• PROMPT:
Look in the data below for the line that contains "Model this scene". Copy that line and the remaining lines exactly.

• TASK DATA:
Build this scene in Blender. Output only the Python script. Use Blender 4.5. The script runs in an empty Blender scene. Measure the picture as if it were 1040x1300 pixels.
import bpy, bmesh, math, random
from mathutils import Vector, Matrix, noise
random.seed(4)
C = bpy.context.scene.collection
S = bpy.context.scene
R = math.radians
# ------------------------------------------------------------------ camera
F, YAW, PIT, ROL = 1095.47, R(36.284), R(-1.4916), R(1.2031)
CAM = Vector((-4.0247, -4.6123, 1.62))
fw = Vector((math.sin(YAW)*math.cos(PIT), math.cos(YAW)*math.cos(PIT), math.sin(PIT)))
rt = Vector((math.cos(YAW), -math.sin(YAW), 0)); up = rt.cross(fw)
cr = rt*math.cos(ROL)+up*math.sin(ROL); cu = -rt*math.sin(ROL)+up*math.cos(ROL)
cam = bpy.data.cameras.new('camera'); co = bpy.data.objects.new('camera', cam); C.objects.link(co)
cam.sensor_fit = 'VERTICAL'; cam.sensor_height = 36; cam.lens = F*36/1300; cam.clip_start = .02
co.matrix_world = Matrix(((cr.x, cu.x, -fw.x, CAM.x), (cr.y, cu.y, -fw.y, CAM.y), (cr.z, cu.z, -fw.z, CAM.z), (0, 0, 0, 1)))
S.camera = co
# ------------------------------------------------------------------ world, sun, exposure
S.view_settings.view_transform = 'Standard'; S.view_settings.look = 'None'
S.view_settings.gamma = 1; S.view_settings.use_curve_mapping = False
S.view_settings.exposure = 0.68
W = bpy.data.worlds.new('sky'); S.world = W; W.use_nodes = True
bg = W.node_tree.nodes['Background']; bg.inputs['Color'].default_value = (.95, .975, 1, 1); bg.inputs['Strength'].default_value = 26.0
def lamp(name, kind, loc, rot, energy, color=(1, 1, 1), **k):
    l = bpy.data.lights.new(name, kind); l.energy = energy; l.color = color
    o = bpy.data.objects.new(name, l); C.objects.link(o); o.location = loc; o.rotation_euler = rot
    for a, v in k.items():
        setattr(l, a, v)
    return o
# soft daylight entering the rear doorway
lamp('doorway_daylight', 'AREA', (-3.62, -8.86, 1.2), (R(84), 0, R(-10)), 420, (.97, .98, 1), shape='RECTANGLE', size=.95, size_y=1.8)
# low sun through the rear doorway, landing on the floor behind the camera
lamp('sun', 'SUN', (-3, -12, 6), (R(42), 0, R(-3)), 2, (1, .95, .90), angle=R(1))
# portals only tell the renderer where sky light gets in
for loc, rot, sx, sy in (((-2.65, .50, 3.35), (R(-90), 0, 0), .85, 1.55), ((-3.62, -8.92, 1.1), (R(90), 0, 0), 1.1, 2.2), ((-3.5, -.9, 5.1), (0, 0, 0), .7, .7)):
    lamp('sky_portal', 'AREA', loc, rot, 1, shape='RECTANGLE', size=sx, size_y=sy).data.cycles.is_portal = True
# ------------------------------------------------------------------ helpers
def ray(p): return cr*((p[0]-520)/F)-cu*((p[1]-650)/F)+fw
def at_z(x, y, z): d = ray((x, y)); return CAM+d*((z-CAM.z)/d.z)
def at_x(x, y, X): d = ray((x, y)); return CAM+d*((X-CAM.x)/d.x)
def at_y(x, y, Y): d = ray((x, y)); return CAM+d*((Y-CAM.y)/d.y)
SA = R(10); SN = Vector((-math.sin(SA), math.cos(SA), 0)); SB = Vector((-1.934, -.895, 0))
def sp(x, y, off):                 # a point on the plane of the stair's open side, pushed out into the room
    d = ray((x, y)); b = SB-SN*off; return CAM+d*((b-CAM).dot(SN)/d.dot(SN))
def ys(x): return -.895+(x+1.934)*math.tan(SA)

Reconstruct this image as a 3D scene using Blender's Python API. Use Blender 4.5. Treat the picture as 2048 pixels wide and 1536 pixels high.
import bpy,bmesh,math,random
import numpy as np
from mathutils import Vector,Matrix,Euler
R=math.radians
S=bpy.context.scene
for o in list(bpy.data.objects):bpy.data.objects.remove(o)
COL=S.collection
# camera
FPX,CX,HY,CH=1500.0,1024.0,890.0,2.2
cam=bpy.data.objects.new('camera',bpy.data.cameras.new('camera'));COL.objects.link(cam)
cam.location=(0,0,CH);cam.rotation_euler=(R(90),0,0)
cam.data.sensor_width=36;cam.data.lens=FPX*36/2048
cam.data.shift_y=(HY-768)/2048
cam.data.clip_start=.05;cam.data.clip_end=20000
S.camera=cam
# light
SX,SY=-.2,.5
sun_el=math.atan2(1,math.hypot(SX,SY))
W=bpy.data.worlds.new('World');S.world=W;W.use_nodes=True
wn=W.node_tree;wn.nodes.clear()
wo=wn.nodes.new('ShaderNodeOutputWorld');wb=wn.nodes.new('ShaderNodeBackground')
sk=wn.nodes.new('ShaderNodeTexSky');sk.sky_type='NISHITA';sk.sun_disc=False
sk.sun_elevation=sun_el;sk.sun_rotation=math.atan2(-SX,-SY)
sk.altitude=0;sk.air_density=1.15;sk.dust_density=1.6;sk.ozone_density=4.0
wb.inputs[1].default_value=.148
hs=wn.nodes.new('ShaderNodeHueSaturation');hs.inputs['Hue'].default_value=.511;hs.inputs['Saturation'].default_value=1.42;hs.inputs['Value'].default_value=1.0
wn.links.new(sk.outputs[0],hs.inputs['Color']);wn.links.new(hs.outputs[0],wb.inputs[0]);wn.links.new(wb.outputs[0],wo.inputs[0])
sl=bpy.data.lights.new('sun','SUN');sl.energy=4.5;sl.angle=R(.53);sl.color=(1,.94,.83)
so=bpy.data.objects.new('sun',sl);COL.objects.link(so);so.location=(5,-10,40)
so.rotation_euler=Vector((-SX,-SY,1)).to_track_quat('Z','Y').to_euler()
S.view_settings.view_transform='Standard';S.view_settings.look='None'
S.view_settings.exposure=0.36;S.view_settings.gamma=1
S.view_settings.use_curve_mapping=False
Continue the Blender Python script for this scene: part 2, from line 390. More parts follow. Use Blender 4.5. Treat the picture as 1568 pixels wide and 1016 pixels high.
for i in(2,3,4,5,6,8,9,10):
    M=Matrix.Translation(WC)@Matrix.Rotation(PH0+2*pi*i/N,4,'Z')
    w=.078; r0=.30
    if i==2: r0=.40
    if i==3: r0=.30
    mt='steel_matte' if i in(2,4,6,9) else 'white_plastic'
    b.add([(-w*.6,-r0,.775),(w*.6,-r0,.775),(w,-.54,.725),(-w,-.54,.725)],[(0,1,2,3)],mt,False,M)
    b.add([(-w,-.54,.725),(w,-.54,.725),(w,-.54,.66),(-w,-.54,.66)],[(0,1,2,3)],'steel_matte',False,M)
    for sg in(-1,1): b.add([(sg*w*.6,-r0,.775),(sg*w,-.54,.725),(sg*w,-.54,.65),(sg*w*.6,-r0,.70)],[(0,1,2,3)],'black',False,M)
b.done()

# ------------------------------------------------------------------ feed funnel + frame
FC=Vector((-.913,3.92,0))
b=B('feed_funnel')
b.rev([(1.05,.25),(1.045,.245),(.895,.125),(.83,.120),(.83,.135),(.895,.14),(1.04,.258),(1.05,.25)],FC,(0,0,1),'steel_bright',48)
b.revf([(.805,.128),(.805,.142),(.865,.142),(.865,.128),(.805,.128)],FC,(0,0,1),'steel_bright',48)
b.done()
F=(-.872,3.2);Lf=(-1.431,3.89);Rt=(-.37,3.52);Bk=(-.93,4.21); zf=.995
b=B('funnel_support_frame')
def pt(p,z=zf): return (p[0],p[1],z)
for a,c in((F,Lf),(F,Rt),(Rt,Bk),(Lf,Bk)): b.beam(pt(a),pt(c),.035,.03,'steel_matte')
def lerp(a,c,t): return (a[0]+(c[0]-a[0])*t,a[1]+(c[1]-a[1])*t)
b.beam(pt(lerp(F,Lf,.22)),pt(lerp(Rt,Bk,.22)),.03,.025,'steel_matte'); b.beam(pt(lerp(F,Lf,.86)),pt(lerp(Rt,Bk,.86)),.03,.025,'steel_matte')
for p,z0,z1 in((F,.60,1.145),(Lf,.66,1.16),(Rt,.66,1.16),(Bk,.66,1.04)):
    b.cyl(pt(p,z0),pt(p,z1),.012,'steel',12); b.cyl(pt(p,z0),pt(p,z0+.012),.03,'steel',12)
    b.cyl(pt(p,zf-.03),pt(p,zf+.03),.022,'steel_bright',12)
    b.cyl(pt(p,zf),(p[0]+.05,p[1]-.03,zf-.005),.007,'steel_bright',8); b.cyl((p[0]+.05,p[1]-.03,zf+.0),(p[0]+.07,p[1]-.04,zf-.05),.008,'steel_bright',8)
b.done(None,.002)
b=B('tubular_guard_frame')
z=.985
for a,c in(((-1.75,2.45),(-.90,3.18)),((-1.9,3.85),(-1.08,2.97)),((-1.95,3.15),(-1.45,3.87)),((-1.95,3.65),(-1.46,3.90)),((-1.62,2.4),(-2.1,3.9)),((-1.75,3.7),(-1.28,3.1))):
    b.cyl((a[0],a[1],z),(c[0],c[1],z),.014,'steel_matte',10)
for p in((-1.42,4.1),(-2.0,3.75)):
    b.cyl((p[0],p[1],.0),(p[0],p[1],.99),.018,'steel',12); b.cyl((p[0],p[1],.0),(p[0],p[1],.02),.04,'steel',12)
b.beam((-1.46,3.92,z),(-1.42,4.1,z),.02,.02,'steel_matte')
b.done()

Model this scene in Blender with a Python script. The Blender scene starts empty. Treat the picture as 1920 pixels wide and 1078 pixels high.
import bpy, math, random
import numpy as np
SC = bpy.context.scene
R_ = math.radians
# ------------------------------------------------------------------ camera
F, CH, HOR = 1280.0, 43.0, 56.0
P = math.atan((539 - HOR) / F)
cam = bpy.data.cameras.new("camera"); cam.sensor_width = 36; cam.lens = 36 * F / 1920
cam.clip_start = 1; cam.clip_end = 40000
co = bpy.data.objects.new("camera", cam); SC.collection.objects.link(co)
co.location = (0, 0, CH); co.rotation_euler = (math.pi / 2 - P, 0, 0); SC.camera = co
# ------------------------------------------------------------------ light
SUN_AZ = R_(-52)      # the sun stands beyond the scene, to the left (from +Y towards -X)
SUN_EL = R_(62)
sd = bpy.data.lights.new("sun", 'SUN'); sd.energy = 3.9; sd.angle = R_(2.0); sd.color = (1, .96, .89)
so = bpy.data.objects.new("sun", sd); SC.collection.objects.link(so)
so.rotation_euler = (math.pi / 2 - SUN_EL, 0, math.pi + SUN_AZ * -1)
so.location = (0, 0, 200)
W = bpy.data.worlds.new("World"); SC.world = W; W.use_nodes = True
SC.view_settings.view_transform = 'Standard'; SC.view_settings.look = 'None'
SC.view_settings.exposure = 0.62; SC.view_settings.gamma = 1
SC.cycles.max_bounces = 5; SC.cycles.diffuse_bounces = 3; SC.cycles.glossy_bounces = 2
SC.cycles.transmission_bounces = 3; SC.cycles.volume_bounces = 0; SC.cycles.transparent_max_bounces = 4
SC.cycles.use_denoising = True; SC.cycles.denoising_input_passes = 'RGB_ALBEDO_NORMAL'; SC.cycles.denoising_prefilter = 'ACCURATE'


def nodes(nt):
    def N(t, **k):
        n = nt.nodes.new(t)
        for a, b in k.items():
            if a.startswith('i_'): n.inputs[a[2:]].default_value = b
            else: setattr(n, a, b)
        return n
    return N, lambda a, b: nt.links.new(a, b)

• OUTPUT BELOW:
Model this scene in Blender with a Python script. The Blender scene starts empty. Treat the picture as 1920 pixels wide and 1078 pixels high.
import bpy, math, random
import numpy as np
SC = bpy.context.scene
R_ = math.radians
# ------------------------------------------------------------------ camera
F, CH, HOR = 1280.0, 43.0, 56.0
P = math.atan((539 - HOR) / F)
cam = bpy.data.cameras.new("camera"); cam.sensor_width = 36; cam.lens = 36 * F / 1920
cam.clip_start = 1; cam.clip_end = 40000
co = bpy.data.objects.new("camera", cam); SC.collection.objects.link(co)
co.location = (0, 0, CH); co.rotation_euler = (math.pi / 2 - P, 0, 0); SC.camera = co
# ------------------------------------------------------------------ light
SUN_AZ = R_(-52)      # the sun stands beyond the scene, to the left (from +Y towards -X)
SUN_EL = R_(62)
sd = bpy.data.lights.new("sun", 'SUN'); sd.energy = 3.9; sd.angle = R_(2.0); sd.color = (1, .96, .89)
so = bpy.data.objects.new("sun", sd); SC.collection.objects.link(so)
so.rotation_euler = (math.pi / 2 - SUN_EL, 0, math.pi + SUN_AZ * -1)
so.location = (0, 0, 200)
W = bpy.data.worlds.new("World"); SC.world = W; W.use_nodes = True
SC.view_settings.view_transform = 'Standard'; SC.view_settings.look = 'None'
SC.view_settings.exposure = 0.62; SC.view_settings.gamma = 1
SC.cycles.max_bounces = 5; SC.cycles.diffuse_bounces = 3; SC.cycles.glossy_bounces = 2
SC.cycles.transmission_bounces = 3; SC.cycles.volume_bounces = 0; SC.cycles.transparent_max_bounces = 4
SC.cycles.use_denoising = True; SC.cycles.denoising_input_passes = 'RGB_ALBEDO_NORMAL'; SC.cycles.denoising_prefilter = 'ACCURATE'


def nodes(nt):
    def N(t, **k):
        n = nt.nodes.new(t)
        for a, b in k.items():
            if a.startswith('i_'): n.inputs[a[2:]].default_value = b
            else: setattr(n, a, b)
        return n
    return N, lambda a, b: nt.links.new(a, b)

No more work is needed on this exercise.